A WCFP sub-committee is developing concrete plans to establish a community forest, in hopes of restoring the W320. In addition to purchasing a different forest, the group is considering working with the Bureau of Land Management (BLM) to establish stewardship contracting, which utilizes community forestry principles to manage federally owned forestland, on BLM-administered acreage around Williams.

“I’d like to see community forests around here,” says Johnny Sundstrom, who helped develop stewardship contracting on the Siuslaw National Forest’s Mapleton Ranger District in the Coast Range outside Eugene. “The day when forestry was simply harvesting is past. Now that we’ve entered an era when productivity and restoration are of equal importance, communities that depend on federal and private timber land must be included in every aspect of their management,” Sundstrom explains.
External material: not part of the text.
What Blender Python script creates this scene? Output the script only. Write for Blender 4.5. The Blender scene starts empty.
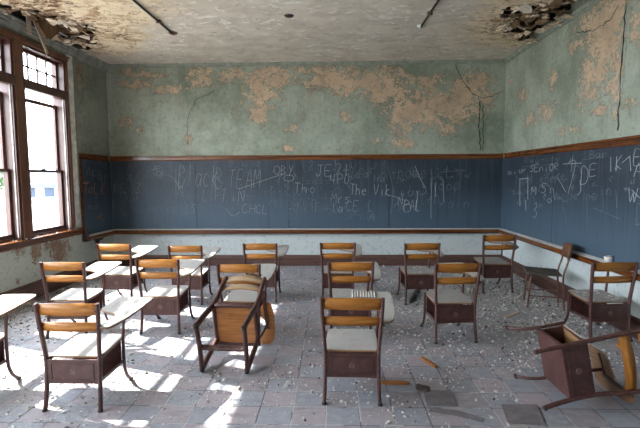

The W320 cut is part of a new logging boom in an area that for years drew new residents that were attracted to its mature forests and lack of logging. But the boom may not pay off for Williams. Residents say the W320 harvest has produced no jobs for locals, and the wood is earmarked for export.

“The community doesn’t really have a voice in what goes on in its own back yard,” says resident Leaf Nielson. “Yet an absentee landowner from Idaho can come in and control things. We could be creating local jobs and using local resources in this community.”